Peaceful MorningはRPA・ローコードによるDXを推進するために、専門メディアの運営や開発者育成サポートなどを行う会社です。このM&Aにより、クラウドワークスとしてはより積極的な事業拡大を図ることができるとしています。
参考:Peaceful Morning株式会社「クラウドワークス、RPAでDXを推進するPeaceful Morning株式会社を子会社化」
カカクコムがPatheeを子会社化した事例
2022年9月に株式会社カカクコムが、株式会社Patheeの全株式の70.3%を取得して子会社化するM&Aを発表しました。カカクコムは購買支援サイト「価格.com」やレストラン予約サイト「食べログ」など多くの一般消費者向けのWEBサイトを運営している会社です。
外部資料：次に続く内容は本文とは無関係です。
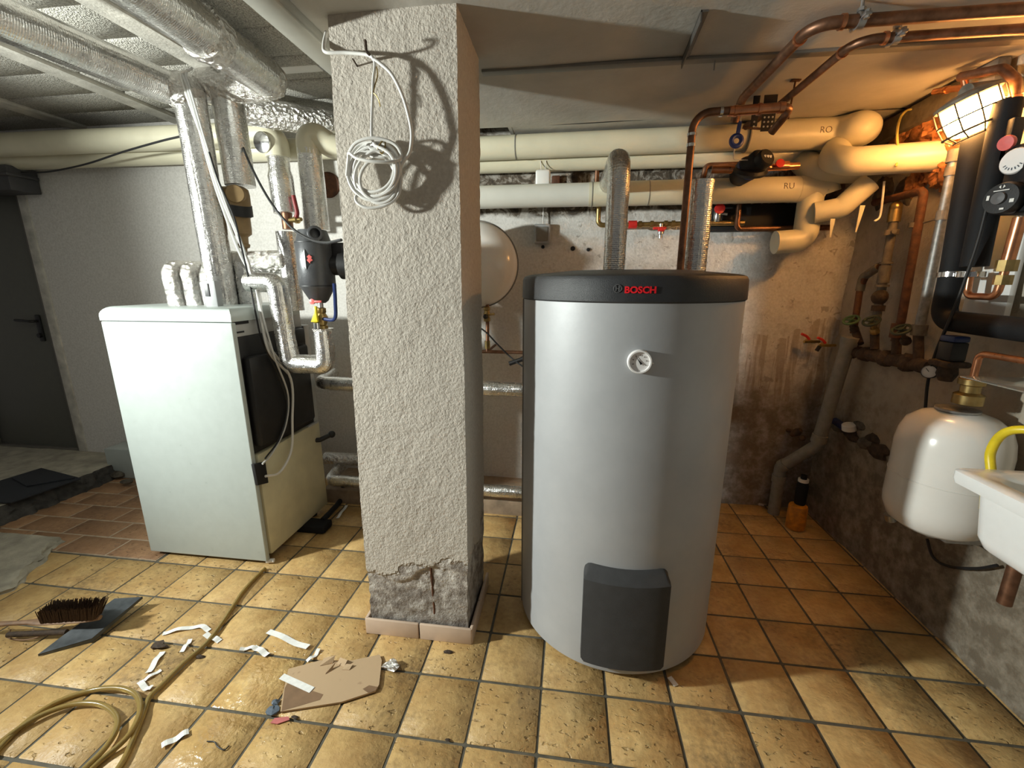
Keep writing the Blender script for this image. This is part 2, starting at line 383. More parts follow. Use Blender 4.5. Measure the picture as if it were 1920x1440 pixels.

Patheeは実店舗の情報サイト「Pathee.com」や、小売店向け販促サイト「STORECAST」を運営しています。このM&Aにより、カカクコムとしてはネット上だけでなく実店舗での消費者の購買行動に対して高い付加価値を与えられるようになるとしています。
参考:株式会社カカクコム「株式の取得(子会社化)及び第三者割当増資引受に関するお知らせ」
WEBサイト会社のM&Aの流れ
WEBサイトをM&Aで売却や買収する流れについてみていきましょう。
M&A仲介会社を利用する場合
WEBサイトをM&Aで売却したり買収したりする場合には、M&Aの仲介会社に依頼することができます。M&Aの仲介会社にはあらゆる業界のM&A全般に関する専門家がいるので、適切な相手とのマッチングやM&Aの手続きをすべてサポートしてもらえます。
売却側と買収側の間に入って、双方の要望をまとめた上でマッチングしてもらえるので、自分だけで交渉するのに自信がない場合などにおすすめです。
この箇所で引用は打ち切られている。